Однако Комитет по чрезвычайному положению и его сторонники были не единственной силой, активно действовавшей в тот день.
Ельцин дает отпор
Восемнадцатого августа Ельцин совещался в Алма—Ате с Нурсултаном Назарбаевым. Он должен был вылететь назад правительственным самолетом в 5:00 дня, но Назарбаев уговорил его остаться на ужин, и вылет был отложен до 8:00 вечера. Правительственные чиновники Казахстана не были знакомы с процедурами оповещения о передвижениях правительственных самолетов, и советские военно–воздушные силы не получили измененного плана полета. Это дало повод для слухов о том, что внезапная перемена времени вылета опрокинула намерения заговорщиков сбить самолет. Достоверного доказательства того, что такой приказ имел место, общественность не получила, но в какой–то момент действительно был отдан приказ посадить самолет Ельцина на военном аэродроме под Москвой, арестовать его по прибытии и поместить под охраной в правительственном охотничьем домике в Завидово, на севере от Москвы. Однако этот приказ был отменен — по всей вероятности, Крючковым — еще до прибытия самолета Ельцина. Он приземлился, как всегда, в гражданском аэропорту, и Ельцина отвезли прямо на его дачу в Архангельское.
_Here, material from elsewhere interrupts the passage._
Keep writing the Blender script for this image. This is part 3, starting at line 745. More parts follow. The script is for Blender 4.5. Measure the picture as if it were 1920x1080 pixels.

Вместо того чтобы немедленно посадить Ельцина под арест, Крючков приказал КГБ взять его под наблюдение. По–видимому, Крючков решил подождать, пока Ельцин нарушит какой–нибудь приказ Комитета, чтобы иметь повод арестовать его.
На другое утро Ельцина разбудила его дочь Таня и сказала, что надо смотреть телевизор. Впоследствии Ельцин говорил, что ему сразу стало ясно: произошел переворот, и он тут же начал звонить другим руководителям республик, а на дачу его стали прибывать члены российского правительства. После семи утра Ельцин попытался позвонить Янаеву, но ему сказали, что Янаев отдыхает после бессонной ночи» Затем Ельцин попытался позвонить Горбачеву, но ему ответили, что чиновники в Крыму отказываются соединять с Горбачевым. Тем не менее ему удалось поговорить с Кравчуком, Назарбаевым и руководителем Белоруссии Николаем Дементеем, и он был потрясен, услышав, что они не хотят ничего предпринимать, пока не получат дальнейшей информации.
Руслан Хасбулатов, исполнявший тогда обязанности председателя парламента России — он еще не был утвержден вместо Ельцина на этом посту, — вскоре прибыл на дачу, как и другие российские официальные лица; Сергей Шахрай, Геннадий Бурбулис, Иван Силаев, Михаил Полторанин и Виктор Ярошенко. Они составили коллективное обращение к русскому народу, — оно было написано от руки и затем фотокопировано с тем, чтобы у каждого было по нескольку экземпляров для раздачи, Пока они трудились над обращением, на дачу ненадолго заглянул мэр Ленинграда Анатолий Собчак и поспешно отбыл к себе в город.